Anders als bei der US-Richtlinie verlangt die deutsche Richtlinie einen aufgesetzten Beschuss, bei dem die Waffe während des Beschusses mit einer Kraft von 100 Newton auf das Muster angesetzt wird. Des Weiteren erfolgt bei der deutschen Richtlinie der Winkelbeschuss bei einem Winkel von 25° gegenüber 45° und 60° bei US-Tests.
Die in der deutschen Richtlinie geforderten Tests mit Konditionierungen der Schutzpakete bei -20°C und +70°C sind nicht Bestandteil der NIJ-Forderung. Auch die verwendeten Geschosse sind nicht identisch. So wird zum Beispiel in den sehr gebräuchlichen Schutzklassen, die am ehesten verglichen werden (die deutsche Schutzklasse 1 und der NIJ Level IIIA), in der deutschen Forderung kein Beschuss mit der .44 Magnum durchgeführt.
Darüber hinaus verlangt die TR bei Schutzklassen SK L und SK 1 auch Nasstests in einer Entfernung von 0 Metern. Diese Forderung ist zum Beispiel nicht ein Teil von NIJ.
Auf der anderen Seite ist das verwendete 9 mm Geschoss nicht identisch. Die in der deutschen TR vorgeschriebene DM41SR ist aufgrund des Stahlmantels durchaus aggressiver als die im NIJ verwendete 9 mm Patrone.

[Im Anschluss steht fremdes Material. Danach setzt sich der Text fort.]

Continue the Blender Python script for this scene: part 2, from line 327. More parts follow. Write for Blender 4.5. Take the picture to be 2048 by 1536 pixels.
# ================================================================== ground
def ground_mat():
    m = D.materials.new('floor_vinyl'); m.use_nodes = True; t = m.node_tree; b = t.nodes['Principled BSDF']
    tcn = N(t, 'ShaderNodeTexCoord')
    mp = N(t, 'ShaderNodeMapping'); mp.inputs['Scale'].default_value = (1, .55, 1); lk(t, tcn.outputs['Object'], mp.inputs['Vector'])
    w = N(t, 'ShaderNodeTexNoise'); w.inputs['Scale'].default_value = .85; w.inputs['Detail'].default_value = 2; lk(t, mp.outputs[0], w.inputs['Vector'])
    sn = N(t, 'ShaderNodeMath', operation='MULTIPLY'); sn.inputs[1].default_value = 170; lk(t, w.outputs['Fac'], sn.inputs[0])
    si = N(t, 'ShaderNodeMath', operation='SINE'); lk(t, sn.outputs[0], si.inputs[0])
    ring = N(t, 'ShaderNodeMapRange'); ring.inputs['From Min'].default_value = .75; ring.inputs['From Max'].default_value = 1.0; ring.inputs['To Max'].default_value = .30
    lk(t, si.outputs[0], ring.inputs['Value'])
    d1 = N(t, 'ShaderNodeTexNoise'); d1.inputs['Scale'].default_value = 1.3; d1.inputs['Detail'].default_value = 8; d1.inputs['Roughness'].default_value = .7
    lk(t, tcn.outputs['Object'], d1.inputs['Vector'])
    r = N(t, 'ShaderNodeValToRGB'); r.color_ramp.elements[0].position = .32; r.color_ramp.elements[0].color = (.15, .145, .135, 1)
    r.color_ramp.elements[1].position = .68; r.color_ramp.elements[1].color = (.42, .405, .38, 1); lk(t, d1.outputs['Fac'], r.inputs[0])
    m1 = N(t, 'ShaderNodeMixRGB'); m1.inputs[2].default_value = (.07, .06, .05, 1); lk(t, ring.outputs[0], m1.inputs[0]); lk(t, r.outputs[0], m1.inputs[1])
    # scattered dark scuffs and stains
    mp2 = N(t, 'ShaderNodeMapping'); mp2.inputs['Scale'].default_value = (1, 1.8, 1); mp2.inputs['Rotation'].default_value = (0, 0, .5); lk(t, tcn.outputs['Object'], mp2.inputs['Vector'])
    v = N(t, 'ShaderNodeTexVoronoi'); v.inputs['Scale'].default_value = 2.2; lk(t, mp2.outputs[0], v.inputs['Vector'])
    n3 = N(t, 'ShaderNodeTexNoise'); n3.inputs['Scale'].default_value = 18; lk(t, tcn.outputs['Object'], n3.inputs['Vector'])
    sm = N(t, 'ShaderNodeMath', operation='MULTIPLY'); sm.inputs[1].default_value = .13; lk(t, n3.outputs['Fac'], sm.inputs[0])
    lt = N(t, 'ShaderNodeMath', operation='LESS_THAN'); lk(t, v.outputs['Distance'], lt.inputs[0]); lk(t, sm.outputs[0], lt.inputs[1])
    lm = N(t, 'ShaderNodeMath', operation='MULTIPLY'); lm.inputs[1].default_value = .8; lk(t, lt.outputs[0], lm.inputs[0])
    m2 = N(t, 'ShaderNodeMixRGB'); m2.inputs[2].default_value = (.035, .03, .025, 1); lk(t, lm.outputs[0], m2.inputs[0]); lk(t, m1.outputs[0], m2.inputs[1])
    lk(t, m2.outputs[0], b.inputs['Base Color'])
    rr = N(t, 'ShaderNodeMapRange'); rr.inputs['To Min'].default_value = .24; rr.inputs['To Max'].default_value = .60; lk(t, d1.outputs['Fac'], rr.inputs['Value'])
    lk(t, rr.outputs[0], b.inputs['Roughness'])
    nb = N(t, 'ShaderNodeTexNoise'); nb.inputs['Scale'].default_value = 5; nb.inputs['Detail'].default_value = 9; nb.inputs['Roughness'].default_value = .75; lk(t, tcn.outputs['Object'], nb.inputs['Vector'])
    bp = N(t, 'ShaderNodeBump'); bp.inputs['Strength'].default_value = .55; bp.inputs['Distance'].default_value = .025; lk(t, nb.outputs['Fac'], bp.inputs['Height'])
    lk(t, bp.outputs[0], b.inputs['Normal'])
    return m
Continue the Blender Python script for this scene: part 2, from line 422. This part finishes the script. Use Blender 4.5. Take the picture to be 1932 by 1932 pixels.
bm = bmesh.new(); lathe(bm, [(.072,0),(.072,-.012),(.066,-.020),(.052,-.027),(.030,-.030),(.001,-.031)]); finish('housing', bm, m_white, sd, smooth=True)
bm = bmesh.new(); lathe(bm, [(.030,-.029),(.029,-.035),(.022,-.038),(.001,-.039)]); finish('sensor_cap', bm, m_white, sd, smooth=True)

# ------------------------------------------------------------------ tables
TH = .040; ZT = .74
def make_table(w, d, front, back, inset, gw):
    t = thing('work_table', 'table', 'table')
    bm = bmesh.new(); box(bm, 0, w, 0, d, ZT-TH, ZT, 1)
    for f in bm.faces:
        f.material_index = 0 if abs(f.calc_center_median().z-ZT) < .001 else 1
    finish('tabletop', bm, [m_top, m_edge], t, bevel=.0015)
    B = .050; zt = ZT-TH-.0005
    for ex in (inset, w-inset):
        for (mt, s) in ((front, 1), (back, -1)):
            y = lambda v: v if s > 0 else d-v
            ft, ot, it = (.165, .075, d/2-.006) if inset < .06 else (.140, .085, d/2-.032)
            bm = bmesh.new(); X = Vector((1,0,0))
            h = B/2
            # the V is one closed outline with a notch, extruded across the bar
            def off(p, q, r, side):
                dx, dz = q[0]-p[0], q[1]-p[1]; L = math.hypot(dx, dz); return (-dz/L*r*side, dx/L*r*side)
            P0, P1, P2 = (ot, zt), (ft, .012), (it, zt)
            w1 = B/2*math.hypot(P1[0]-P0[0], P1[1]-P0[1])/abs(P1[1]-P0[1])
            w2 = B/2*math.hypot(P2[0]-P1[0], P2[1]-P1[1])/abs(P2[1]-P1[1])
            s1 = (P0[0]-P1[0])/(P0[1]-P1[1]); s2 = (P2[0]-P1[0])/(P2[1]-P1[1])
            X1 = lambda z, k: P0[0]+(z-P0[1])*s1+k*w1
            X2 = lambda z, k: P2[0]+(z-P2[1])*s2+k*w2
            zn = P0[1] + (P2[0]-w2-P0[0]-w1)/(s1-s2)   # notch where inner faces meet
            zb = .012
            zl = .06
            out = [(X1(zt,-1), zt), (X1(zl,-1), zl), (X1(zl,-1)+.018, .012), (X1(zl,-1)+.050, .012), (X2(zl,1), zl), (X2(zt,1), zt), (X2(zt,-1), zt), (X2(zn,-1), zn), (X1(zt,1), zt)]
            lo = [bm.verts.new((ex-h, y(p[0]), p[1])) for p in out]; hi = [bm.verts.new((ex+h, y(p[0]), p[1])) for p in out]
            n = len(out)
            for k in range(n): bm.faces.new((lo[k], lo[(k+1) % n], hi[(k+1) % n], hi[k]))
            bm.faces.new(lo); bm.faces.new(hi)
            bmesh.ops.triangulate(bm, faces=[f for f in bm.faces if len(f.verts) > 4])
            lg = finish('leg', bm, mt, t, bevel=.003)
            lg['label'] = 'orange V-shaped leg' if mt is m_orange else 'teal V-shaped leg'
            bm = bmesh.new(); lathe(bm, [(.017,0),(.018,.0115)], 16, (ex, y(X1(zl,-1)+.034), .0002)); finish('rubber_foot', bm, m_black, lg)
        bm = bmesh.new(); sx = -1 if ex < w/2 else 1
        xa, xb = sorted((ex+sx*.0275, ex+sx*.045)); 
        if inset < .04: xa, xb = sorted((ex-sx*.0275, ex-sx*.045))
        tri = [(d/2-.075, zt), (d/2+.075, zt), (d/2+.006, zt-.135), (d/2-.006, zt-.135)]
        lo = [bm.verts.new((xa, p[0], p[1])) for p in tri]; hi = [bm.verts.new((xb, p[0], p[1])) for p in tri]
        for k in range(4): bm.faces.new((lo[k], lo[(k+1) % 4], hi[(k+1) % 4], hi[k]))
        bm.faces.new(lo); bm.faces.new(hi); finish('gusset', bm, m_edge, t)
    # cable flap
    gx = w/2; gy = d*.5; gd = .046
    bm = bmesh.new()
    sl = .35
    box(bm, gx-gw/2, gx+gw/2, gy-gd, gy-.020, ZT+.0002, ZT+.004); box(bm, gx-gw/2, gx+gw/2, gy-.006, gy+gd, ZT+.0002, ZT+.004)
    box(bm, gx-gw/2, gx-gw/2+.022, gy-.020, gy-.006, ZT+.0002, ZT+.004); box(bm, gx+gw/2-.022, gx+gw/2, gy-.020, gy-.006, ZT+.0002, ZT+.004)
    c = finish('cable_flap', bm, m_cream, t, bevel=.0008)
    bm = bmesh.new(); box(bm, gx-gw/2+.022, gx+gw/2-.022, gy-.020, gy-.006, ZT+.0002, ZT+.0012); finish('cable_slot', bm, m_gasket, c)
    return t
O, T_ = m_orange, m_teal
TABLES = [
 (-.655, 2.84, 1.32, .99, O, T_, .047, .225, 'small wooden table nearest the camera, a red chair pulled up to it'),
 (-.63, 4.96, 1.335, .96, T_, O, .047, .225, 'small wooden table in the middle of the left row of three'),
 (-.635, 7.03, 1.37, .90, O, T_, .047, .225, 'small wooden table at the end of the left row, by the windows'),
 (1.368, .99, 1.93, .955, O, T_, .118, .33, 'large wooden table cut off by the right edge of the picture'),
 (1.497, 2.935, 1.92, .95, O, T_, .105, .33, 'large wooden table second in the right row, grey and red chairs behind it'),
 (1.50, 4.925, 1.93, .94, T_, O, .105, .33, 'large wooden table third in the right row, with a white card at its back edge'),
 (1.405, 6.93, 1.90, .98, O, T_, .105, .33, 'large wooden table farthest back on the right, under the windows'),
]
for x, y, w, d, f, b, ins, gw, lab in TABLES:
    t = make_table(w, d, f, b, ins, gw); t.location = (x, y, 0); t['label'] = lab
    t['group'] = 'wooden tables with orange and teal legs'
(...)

Ähnlich markant ist auch der Unterschied bei der Schutzklasse 4 im Vergleich zum Level IV des NIJ. Während der Schutzeinschub nach deutscher Richtlinie einem Test mit 3 Schuss aufgesetzt wird, erfordert die US-Norm nur einen einzelnen Schuss. Auch hier verhalten sich die verwendeten Geschosse unterschiedlich.
Die Schutzwesten, die nach der deutschen Richtlinie TR entwickelt und getestet werden, sind mit einer feuchtigkeits- und wasserabweisenden Hülle versiegelt. Im Vergleich zu NIJ wird hier kein Wassertest durchgeführt, die Wasserdichtigkeit wird aber vorgeschrieben.
Darüber hinaus müssen die Schutzwesten, die TR entsprechen wollen, eine mindestens 10-jährige Garantie gewährleisten. Das ist bei dem amerikanischen Standard NIJ nicht der Fall.
Zu guter Letzt werden bei TR standardisiert keine Stichschutztests durchgeführt.
Zusammenfassung
Zusammenfassend lässt sich sagen, dass die Technische Richtlinie (TR) mehr Bedrohungsszenarien behandelt, sowohl mit dem aufgesetzten Schuss als auch dem Beschuss mit (Polizei-)Sondergeschossen.
Man unterscheidet je nach Munitionsart und Bedrohungsgrad zwischen den fünf Schutzklassen für die ballistischen Schutzwesten (SK L, SK 1, SK 2, SK 3 und SK 4 – durchschusshemmend) sowie fünf Schutzklassen für die Schutzwesten mit dem Stichschutz (SK L ST, SK 1 ST, SK 2 ST, SK 3 ST und SK 4 ST – durchschuss- und stichschutzhemmend). Nicht selten werden die nicht in den Schutzklassen 1 bis 4 erfasste Kaliber in die nicht existente Schutzklasse „SK1+“ oder „SK 4+“ zugeordnet und unterschiedlich interpretiert.
Die deutsche Richtlinie (TR) wird häufig mit der US-Richtlinie (NIJ) verglichen, obwohl sie sich sehr stark in den Testmethoden, Geschossarten sowie Einteilung in die Schutzklassen unterscheiden. So werden nach der TR u. a. alle Prüfmuster den Verschleiß- und Klimatests unterzogen, jedoch keinen Stichschutztests wie bei der NIJ. Durch das aufwändige Prüfverfahren garantiert der Standard hohe Langlebigkeit und Robustheit der Schutzwesten (10 Jahre Garantie).